[Task prompt] Write each line out again exactly as written.
○ ○ ○ ○ ○ ○ ○
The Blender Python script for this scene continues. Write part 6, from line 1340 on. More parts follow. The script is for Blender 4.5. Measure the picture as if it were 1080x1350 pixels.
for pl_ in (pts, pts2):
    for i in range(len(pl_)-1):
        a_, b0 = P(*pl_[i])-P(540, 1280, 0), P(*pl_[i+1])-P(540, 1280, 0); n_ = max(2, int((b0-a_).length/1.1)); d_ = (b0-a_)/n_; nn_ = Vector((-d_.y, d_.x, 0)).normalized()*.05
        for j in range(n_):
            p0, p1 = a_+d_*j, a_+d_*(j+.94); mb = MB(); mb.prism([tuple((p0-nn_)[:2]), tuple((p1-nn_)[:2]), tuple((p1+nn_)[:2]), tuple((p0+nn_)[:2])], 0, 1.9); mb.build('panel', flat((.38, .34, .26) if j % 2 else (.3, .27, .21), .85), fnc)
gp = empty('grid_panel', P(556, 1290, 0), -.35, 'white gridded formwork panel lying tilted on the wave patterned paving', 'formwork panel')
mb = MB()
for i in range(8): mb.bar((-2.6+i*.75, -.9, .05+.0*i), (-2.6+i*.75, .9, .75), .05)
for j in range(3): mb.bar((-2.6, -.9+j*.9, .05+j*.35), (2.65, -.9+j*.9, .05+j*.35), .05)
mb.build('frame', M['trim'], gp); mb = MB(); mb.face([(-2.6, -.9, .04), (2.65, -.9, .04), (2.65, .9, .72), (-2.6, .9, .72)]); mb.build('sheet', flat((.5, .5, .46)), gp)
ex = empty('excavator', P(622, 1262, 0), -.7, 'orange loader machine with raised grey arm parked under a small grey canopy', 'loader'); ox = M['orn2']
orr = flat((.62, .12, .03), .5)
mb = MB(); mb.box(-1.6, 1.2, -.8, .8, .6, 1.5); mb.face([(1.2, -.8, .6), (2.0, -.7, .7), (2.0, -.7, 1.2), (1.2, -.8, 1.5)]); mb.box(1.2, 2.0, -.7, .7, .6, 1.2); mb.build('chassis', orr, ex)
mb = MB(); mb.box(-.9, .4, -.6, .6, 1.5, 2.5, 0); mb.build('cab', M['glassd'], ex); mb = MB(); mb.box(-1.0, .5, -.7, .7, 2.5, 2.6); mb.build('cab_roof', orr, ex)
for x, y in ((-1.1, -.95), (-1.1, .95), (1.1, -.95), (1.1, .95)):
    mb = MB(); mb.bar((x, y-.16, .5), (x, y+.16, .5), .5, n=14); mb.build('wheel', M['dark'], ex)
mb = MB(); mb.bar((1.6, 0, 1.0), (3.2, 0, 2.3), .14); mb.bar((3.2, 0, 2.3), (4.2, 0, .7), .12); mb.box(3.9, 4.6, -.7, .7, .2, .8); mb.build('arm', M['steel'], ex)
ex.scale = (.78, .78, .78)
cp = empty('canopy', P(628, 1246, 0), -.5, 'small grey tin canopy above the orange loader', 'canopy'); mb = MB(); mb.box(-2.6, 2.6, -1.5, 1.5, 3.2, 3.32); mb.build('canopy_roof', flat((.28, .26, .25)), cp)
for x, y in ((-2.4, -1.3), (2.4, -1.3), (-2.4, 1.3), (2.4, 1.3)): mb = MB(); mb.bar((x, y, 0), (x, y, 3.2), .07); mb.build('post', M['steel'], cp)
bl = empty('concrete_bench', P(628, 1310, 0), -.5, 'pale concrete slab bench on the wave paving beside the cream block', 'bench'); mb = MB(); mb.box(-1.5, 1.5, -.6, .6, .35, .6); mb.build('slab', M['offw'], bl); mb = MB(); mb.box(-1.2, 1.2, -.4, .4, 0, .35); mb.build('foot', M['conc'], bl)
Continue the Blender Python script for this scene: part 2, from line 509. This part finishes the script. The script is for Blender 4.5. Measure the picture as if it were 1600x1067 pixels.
○ ○ ○ ○ ○ ○ ○
[Written response]
The Blender Python script for this scene continues. Write part 6, from line 1340 on. More parts follow. The script is for Blender 4.5. Measure the picture as if it were 1080x1350 pixels.
for pl_ in (pts, pts2):
    for i in range(len(pl_)-1):
        a_, b0 = P(*pl_[i])-P(540, 1280, 0), P(*pl_[i+1])-P(540, 1280, 0); n_ = max(2, int((b0-a_).length/1.1)); d_ = (b0-a_)/n_; nn_ = Vector((-d_.y, d_.x, 0)).normalized()*.05
        for j in range(n_):
            p0, p1 = a_+d_*j, a_+d_*(j+.94); mb = MB(); mb.prism([tuple((p0-nn_)[:2]), tuple((p1-nn_)[:2]), tuple((p1+nn_)[:2]), tuple((p0+nn_)[:2])], 0, 1.9); mb.build('panel', flat((.38, .34, .26) if j % 2 else (.3, .27, .21), .85), fnc)
gp = empty('grid_panel', P(556, 1290, 0), -.35, 'white gridded formwork panel lying tilted on the wave patterned paving', 'formwork panel')
mb = MB()
for i in range(8): mb.bar((-2.6+i*.75, -.9, .05+.0*i), (-2.6+i*.75, .9, .75), .05)
for j in range(3): mb.bar((-2.6, -.9+j*.9, .05+j*.35), (2.65, -.9+j*.9, .05+j*.35), .05)
mb.build('frame', M['trim'], gp); mb = MB(); mb.face([(-2.6, -.9, .04), (2.65, -.9, .04), (2.65, .9, .72), (-2.6, .9, .72)]); mb.build('sheet', flat((.5, .5, .46)), gp)
ex = empty('excavator', P(622, 1262, 0), -.7, 'orange loader machine with raised grey arm parked under a small grey canopy', 'loader'); ox = M['orn2']
orr = flat((.62, .12, .03), .5)
mb = MB(); mb.box(-1.6, 1.2, -.8, .8, .6, 1.5); mb.face([(1.2, -.8, .6), (2.0, -.7, .7), (2.0, -.7, 1.2), (1.2, -.8, 1.5)]); mb.box(1.2, 2.0, -.7, .7, .6, 1.2); mb.build('chassis', orr, ex)
mb = MB(); mb.box(-.9, .4, -.6, .6, 1.5, 2.5, 0); mb.build('cab', M['glassd'], ex); mb = MB(); mb.box(-1.0, .5, -.7, .7, 2.5, 2.6); mb.build('cab_roof', orr, ex)
for x, y in ((-1.1, -.95), (-1.1, .95), (1.1, -.95), (1.1, .95)):
    mb = MB(); mb.bar((x, y-.16, .5), (x, y+.16, .5), .5, n=14); mb.build('wheel', M['dark'], ex)
mb = MB(); mb.bar((1.6, 0, 1.0), (3.2, 0, 2.3), .14); mb.bar((3.2, 0, 2.3), (4.2, 0, .7), .12); mb.box(3.9, 4.6, -.7, .7, .2, .8); mb.build('arm', M['steel'], ex)
ex.scale = (.78, .78, .78)
cp = empty('canopy', P(628, 1246, 0), -.5, 'small grey tin canopy above the orange loader', 'canopy'); mb = MB(); mb.box(-2.6, 2.6, -1.5, 1.5, 3.2, 3.32); mb.build('canopy_roof', flat((.28, .26, .25)), cp)
for x, y in ((-2.4, -1.3), (2.4, -1.3), (-2.4, 1.3), (2.4, 1.3)): mb = MB(); mb.bar((x, y, 0), (x, y, 3.2), .07); mb.build('post', M['steel'], cp)
bl = empty('concrete_bench', P(628, 1310, 0), -.5, 'pale concrete slab bench on the wave paving beside the cream block', 'bench'); mb = MB(); mb.box(-1.5, 1.5, -.6, .6, .35, .6); mb.build('slab', M['offw'], bl); mb = MB(); mb.box(-1.2, 1.2, -.4, .4, 0, .35); mb.build('foot', M['conc'], bl)
Continue the Blender Python script for this scene: part 2, from line 509. This part finishes the script. The script is for Blender 4.5. Measure the picture as if it were 1600x1067 pixels.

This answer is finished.